Estimation of the reduction in flood peak and flood volume due to rooftop rainwater harvesting for nonpotable use

Abstract

The water deficit due to a rise in water demand, and inundation due to an increase in impervious surface area are some of the challenges brought upon by urbanization. Rooftop rainwater harvesting system (RTRWHS) has been a subject of various researches because of its great potential as an additional water resource and as a flood mitigation scheme. This study investigated the reliability of rainwater tanks in meeting non-drinking usage of water and how the implementation of RTRWHS affects the reduction of flood peak and flood volume using HEC-HMS at a selected outlet along A.S. Fortuna St., Mandaue City, Cebu, Philippines. Prior to its modelling, the rainwater tanks to be used for each building within the selected catchment area were sized according to a targeted reliability of 60%-80% using the Storage Estimation and Reliability Tool (SARET). A 25-year daily rainfall data acquired from the Philippine weather agency was used in the simulation to estimate the reliabilities of various tank sizes. One of the factors that can affect the reliability of a certain tank size is the roof area. By using the building footprint shapefile acquired from the Center for Geographical Information and Environmental Solutions (CenGES), the roof areas of the buildings found in the study area were estimated using a measuring tool in ArcMap. The building classifications and roof areas were archived in a geodatabase.
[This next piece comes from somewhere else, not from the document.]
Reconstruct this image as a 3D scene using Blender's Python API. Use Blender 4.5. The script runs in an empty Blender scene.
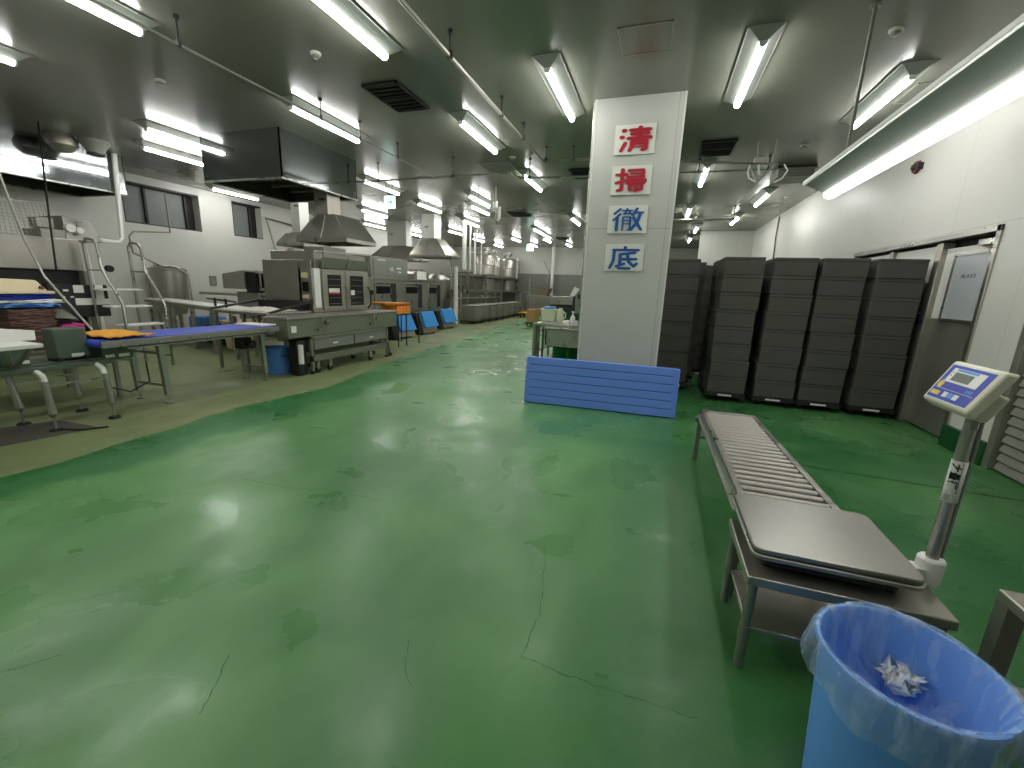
import bpy, math, random
from mathutils import Vector
R = random.Random(7)
PI = math.pi
col = bpy.context.scene.collection
CE = 3.84

# ---------------------------------------------------------------- materials
def srgb(c):
    return tuple((v / 12.92 if v <= .04045 else ((v + .055) / 1.055) ** 2.4) for v in [x / 255 for x in c])

def nd(nt, t, **k):
    n = nt.nodes.new(t)
    for a, b in k.items():
        setattr(n, a, b)
    return n

def mat(name, c, rough=.5, metal=0, noise=0, nscale=6, bump=0, bscale=30, rvar=0, spec=.5, stretch=None, emit=None, alpha=1, trans=0):
    m = bpy.data.materials.new(name)
    m.use_nodes = True
    nt = m.node_tree
    b = nt.nodes['Principled BSDF']
    rgb = srgb(c) + (1,)
    b.inputs['Base Color'].default_value = rgb
    b.inputs['Roughness'].default_value = rough
    b.inputs['Metallic'].default_value = metal
    b.inputs['Specular IOR Level'].default_value = spec
    b.inputs['Alpha'].default_value = alpha
    b.inputs['Transmission Weight'].default_value = trans
    if emit:
        b.inputs['Emission Color'].default_value = srgb(emit[0]) + (1,)
        b.inputs['Emission Strength'].default_value = emit[1]
    if noise or bump or rvar:
        tc = nd(nt, 'ShaderNodeTexCoord')
        mp = nd(nt, 'ShaderNodeMapping')
        nt.links.new(tc.outputs['Object'], mp.inputs['Vector'])
        if stretch:
            mp.inputs['Scale'].default_value = stretch
        n1 = nd(nt, 'ShaderNodeTexNoise')
        n1.inputs['Scale'].default_value = nscale
        n1.inputs['Detail'].default_value = 2
        nt.links.new(mp.outputs['Vector'], n1.inputs['Vector'])
        if noise:
            mx = nd(nt, 'ShaderNodeMix', data_type='RGBA')
            mx.inputs[6].default_value = tuple(v * (1 - noise) for v in rgb[:3]) + (1,)
            mx.inputs[7].default_value = tuple(min(1, v * (1 + noise)) for v in rgb[:3]) + (1,)
            nt.links.new(n1.outputs['Fac'], mx.inputs[0])
            nt.links.new(mx.outputs[2], b.inputs['Base Color'])
        if rvar:
            mr = nd(nt, 'ShaderNodeMapRange')
            mr.inputs['From Min'].default_value = .3
            mr.inputs['From Max'].default_value = .7
            mr.inputs['To Min'].default_value = max(.02, rough - rvar)
            mr.inputs['To Max'].default_value = rough + rvar
            nt.links.new(n1.outputs['Fac'], mr.inputs['Value'])
            nt.links.new(mr.outputs[0], b.inputs['Roughness'])
        if bump:
            n2 = nd(nt, 'ShaderNodeTexNoise')
            n2.inputs['Scale'].default_value = bscale
            nt.links.new(mp.outputs['Vector'], n2.inputs['Vector'])
            bp = nd(nt, 'ShaderNodeBump')
            bp.inputs['Strength'].default_value = bump
            bp.inputs['Distance'].default_value = .02
            nt.links.new(n2.outputs['Fac'], bp.inputs['Height'])
            nt.links.new(bp.outputs['Normal'], b.inputs['Normal'])
    return m

M = dict(
    steel=mat('stainless', (176, 174, 166), .34, .92, .12, 5, .03, 14, .1),
    steel_mir=mat('polished_stainless', (178, 182, 184), .08, 1, 0, 3, .04, 2.5),
    steel_worn=mat('worn_stainless', (172, 168, 158), .36, .8, .14, 3, 0, 20, .07),
    steel_dark=mat('dark_stainless', (150, 148, 138), .42, .65, .2, 4, 0, 20, .1),
    hood_in=mat('hood_inside', (62, 66, 50), .55, .5, .3, 3),
    grey=mat('grey_enamel', (128, 130, 122), .45, 0, .08),
    greygreen=mat('grey_green_enamel', (124, 127, 110), .42, .2, .1),
    dark=mat('dark_plastic', (34, 34, 34), .5, 0, .1),
    black=mat('black_rubber', (14, 14, 14), .6),
    foam=mat('charcoal_foam', (88, 88, 82), .85, 0, .1, 3, .25, 160, spec=.25),
    white=mat('white_enamel', (225, 225, 218), .4, 0, .03),
    whitepl=mat('white_plastic', (232, 232, 226), .4),
    fixture=mat('lamp_housing_white', (142, 147, 140), .45),
    paper=mat('paper', (232, 232, 224), .8),
    cream=mat('cream_plastic', (222, 206, 170), .5),
    lamp=mat('lamp_light', (255, 255, 250), .4, emit=((254, 254, 250), 26)),
    lampbig=mat('long_lamp_light', (255, 255, 250), .4, emit=((254, 254, 250), 10)),
    sign_face=mat('sign_card', (226, 228, 218), .32, spec=.6),
    red=mat('sign_red', (176, 38, 56), .4),
    blue_ink=mat('sign_blue', (28, 88, 160), .4),
    blue_panel=mat('blue_plastic_panel', (108, 148, 238), .42, 0, .06, 5),
    blue_groove=mat('blue_groove', (30, 50, 120), .6),
    blue_belt=mat('blue_belt', (60, 82, 190), .6, 0, .08, 60),
    bin_blue=mat('blue_bin', (104, 168, 246), .4, 0, .05, 3),
    bin_blue2=mat('blue_bin_dull', (84, 138, 212), .45, 0, .06, 3),
    bag_blue=mat('blue_bag', (58, 150, 226), .5, 0, .1, 6, .2, 20),
    orange=mat('orange_crate', (252, 156, 62), .5, 0, .05),
    orange_cloth=mat('orange_net', (236, 168, 60), .85, 0, .2, 30, .5, 60),
    lightblue=mat('light_blue', (120, 180, 220), .5),
    green_crate=mat('green_crate', (40, 168, 88), .5),
    green_paint=mat('green_paint', (16, 76, 36), .5, 0, .08),
    pink=mat('pink_bag', (214, 60, 150), .5),
    brown=mat('brown_card', (104, 78, 68), .8, 0, .3, 14),
    cardboard=mat('cardboard', (176, 140, 92), .8, 0, .1),
    glass_dark=mat('dark_glass', (18, 20, 22), .15),
    lcd=mat('lcd', (112, 122, 112), .25),
    beige=mat('scale_beige', (214, 212, 188), .42),
    scale_blue=mat('scale_blue', (42, 66, 176), .4),
    scale_lblue=mat('scale_light_blue', (90, 150, 222), .4),
    yellow=mat('yellow', (226, 200, 70), .45),
    winpane=mat('frosted_pane', (176, 180, 184), .35),
    wingrey=mat('grey_blind', (120, 124, 122), .5, 0, .05),
    mat_rubber=mat('mat_rubber', (86, 82, 74), .8),
    bucket_pale=mat('bucket_pale', (214, 224, 190), .45),
    roller_steel=mat('roller_steel', (150, 146, 138), .5, .7, .05),
    duct_light=mat('duct_light', (206, 207, 200), .3, .35, .05),
    plate=mat('scale_plate', (150, 148, 142), .33, .9, .12, 3),
    alarm_red=mat('alarm_red', (120, 44, 48), .5),
    crack_dark=mat('crack_dark', (38, 88, 50), .7),
    cabinet_green=mat('cabinet_green', (88, 102, 88), .42, .2, .08),
    tub_grey=mat('tub_grey', (158, 156, 146), .45, 0, .06),
    leg_steel=mat('leg_steel', (176, 178, 170), .3, .85, .1),
    vent=mat('vent_black', (26, 22, 20), .7),
    shutter=mat('shutter_slats', (148, 148, 138), .45, .35, .08),
    exit_face=mat('exit_face', (235, 255, 250), .4, emit=((214, 255, 244), 1.0)),
    exit_green=mat('exit_green', (10, 140, 100), .4, emit=((0, 120, 84), .35)),
    smoke=mat('detector_white', (200, 200, 190), .5),
    redlight=mat('red_button', (190, 30, 30), .4),
    flour=mat('white_powder', (228, 222, 208), .9, 0, .1, 20, .5, 30),
    tissue=mat('crumpled_paper', (250, 248, 242), .85, 0, .05, 30, .3, 60),
)

# thin translucent bin liner
def film(name, c, a, rough=.25):
    m = mat(name, c, rough, alpha=a)
    nt = m.node_tree
    b = nt.nodes['Principled BSDF']
    tc = nd(nt, 'ShaderNodeTexCoord')
    mp = nd(nt, 'ShaderNodeMapping')
    mp.inputs['Scale'].default_value = (1, 1, .25)
    n = nd(nt, 'ShaderNodeTexNoise')
    n.inputs['Scale'].default_value = 14
    n.inputs['Detail'].default_value = 4
    n.inputs['Distortion'].default_value = 1.2
    mr = nd(nt, 'ShaderNodeMapRange')
    mr.inputs['From Min'].default_value = .42
    mr.inputs['From Max'].default_value = .72
    mr.inputs['To Min'].default_value = a * .7
    mr.inputs['To Max'].default_value = min(1, a * 2.3)
    nt.links.new(tc.outputs['Object'], mp.inputs['Vector'])
    nt.links.new(mp.outputs[0], n.inputs['Vector'])
    nt.links.new(n.outputs['Fac'], mr.inputs['Value'])
    nt.links.new(mr.outputs[0], b.inputs['Alpha'])
    return m
M['film'] = film('bin_liner_film', (186, 216, 255), .33)
M['clear'] = film('clear_bag', (120, 190, 240), .6)

def mth(nt, op, a, b=None, c=None):
    n = nd(nt, 'ShaderNodeMath', operation=op)
    for i, v in enumerate((a, b, c)):
        if v is None: continue
        if hasattr(v, 'links'): nt.links.new(v, n.inputs[i])
        else: n.inputs[i].default_value = v
    return n.outputs[0]

# painted wall and ceiling panels with real joints between them
def panel_mat(name, c, axis, pitch, rough, width=.006, noise=.05, zjoint=None, rvar=.05, bump=.0, bscale=2, jdark=.55, off=0, spec=.5):
    m = mat(name, c, rough, 0, noise, 1.3, bump, bscale, rvar, spec=spec)
    nt = m.node_tree
    b = nt.nodes['Principled BSDF']
    g = nd(nt, 'ShaderNodeNewGeometry')
    s = nd(nt, 'ShaderNodeSeparateXYZ')
    nt.links.new(g.outputs['Position'], s.inputs[0])
    k = mth(nt, 'ADD', s.outputs[axis], 100 + off)
    f = mth(nt, 'MODULO', k, pitch)
    j = mth(nt, 'LESS_THAN', f, width)
    if zjoint:
        for z in zjoint:
            d = mth(nt, 'ABSOLUTE', mth(nt, 'SUBTRACT', s.outputs[2], z))
            j = mth(nt, 'MAXIMUM', j, mth(nt, 'LESS_THAN', d, width * .6))
    mx = nd(nt, 'ShaderNodeMix', data_type='RGBA')
    src = b.inputs['Base Color'].links[0].from_socket
    nt.links.new(j, mx.inputs[0])
    nt.links.new(src, mx.inputs[6])
    mx.inputs[7].default_value = tuple(v * jdark for v in srgb(c)) + (1,)
    nt.links.new(mx.outputs[2], b.inputs['Base Color'])
    return m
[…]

The reduction in flood peak and flood volume were estimated by comparing hydrographs for a basin without RTRWHS and with RTRWHS obtained from simulations for rainfall events of 2-, 5-, 10-, and 25-year return periods using HEC-HMS. A reliability of 60%-80% can be achieved for roof areas of 100-550 sq. m. for a corresponding tank size of 1-7 cu. m. when the demand is 280-500 L/day. RTRWHS can reduce flood volume by 6.03%-15.27% and 2.03%-3.35% for flood peaks.